BEGIN Supplied information

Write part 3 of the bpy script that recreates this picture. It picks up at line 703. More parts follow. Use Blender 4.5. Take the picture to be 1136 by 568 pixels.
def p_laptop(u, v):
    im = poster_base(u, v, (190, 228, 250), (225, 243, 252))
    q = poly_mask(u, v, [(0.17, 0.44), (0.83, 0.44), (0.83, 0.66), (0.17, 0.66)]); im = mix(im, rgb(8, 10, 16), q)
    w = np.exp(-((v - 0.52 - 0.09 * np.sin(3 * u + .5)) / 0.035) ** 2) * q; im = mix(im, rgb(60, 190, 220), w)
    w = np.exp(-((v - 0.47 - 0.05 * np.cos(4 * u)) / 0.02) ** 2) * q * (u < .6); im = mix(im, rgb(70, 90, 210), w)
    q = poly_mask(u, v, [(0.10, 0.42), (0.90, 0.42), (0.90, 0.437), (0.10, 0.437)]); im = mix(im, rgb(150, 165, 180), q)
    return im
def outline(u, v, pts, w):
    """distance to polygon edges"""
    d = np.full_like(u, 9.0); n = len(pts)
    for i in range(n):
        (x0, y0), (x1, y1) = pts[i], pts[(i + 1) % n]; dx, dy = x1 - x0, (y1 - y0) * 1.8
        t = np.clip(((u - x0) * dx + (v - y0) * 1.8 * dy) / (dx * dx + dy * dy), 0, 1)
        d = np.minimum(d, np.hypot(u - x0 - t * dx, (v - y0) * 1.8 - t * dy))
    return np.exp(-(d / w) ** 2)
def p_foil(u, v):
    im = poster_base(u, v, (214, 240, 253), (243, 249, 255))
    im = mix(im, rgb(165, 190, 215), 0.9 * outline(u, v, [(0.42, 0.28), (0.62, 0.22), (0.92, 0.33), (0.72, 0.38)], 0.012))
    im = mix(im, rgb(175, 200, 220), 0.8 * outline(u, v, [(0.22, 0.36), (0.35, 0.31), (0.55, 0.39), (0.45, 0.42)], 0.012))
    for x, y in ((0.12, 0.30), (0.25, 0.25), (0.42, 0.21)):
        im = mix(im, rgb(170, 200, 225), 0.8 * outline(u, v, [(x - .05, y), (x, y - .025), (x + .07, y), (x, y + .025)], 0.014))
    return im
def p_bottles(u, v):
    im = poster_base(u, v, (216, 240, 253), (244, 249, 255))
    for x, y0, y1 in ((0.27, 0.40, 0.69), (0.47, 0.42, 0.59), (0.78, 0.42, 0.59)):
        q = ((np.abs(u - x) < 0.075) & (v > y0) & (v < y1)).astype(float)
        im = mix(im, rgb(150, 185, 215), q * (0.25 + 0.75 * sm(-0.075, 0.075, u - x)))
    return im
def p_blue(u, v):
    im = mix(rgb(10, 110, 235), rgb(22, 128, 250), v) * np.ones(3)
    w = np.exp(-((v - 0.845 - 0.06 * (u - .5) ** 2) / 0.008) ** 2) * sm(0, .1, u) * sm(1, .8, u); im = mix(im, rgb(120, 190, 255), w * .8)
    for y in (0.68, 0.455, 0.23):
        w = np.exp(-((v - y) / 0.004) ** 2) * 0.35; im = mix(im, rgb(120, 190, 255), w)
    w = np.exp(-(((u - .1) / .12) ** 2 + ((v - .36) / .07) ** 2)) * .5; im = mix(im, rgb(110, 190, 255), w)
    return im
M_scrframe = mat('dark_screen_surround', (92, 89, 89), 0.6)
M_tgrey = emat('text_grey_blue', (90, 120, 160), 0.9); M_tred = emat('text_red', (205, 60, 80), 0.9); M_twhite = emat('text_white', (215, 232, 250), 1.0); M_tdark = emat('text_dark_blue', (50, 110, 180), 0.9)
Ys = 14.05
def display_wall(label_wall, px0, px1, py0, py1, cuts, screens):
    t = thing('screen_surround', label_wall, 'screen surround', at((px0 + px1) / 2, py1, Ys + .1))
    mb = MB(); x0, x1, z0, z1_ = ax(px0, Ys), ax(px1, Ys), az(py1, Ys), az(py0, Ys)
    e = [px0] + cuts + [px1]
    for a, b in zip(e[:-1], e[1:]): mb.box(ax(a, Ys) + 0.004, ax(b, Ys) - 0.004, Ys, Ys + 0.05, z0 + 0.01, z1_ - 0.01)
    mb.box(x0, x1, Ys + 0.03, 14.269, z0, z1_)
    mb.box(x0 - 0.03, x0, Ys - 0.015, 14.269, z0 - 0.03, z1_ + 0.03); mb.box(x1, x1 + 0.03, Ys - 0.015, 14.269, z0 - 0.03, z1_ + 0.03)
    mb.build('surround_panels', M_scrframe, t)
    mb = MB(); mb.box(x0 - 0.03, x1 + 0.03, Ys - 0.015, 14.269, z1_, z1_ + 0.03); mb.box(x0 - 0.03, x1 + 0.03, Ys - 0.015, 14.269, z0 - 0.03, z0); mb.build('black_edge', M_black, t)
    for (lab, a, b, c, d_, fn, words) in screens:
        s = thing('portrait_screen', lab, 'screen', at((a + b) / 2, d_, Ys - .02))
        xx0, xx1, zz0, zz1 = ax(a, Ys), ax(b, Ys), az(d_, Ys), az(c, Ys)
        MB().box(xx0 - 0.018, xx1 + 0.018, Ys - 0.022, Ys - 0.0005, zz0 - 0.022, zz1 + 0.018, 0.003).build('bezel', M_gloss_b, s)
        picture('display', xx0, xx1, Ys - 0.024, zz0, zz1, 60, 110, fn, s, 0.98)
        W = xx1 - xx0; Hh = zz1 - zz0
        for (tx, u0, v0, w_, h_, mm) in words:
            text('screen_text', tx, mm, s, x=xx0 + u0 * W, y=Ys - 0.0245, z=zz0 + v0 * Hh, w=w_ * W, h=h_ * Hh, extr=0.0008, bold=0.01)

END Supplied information

### Brief
State, as a bare number, how many lines of the listing hold the word "picture".

### Solution to the problem
2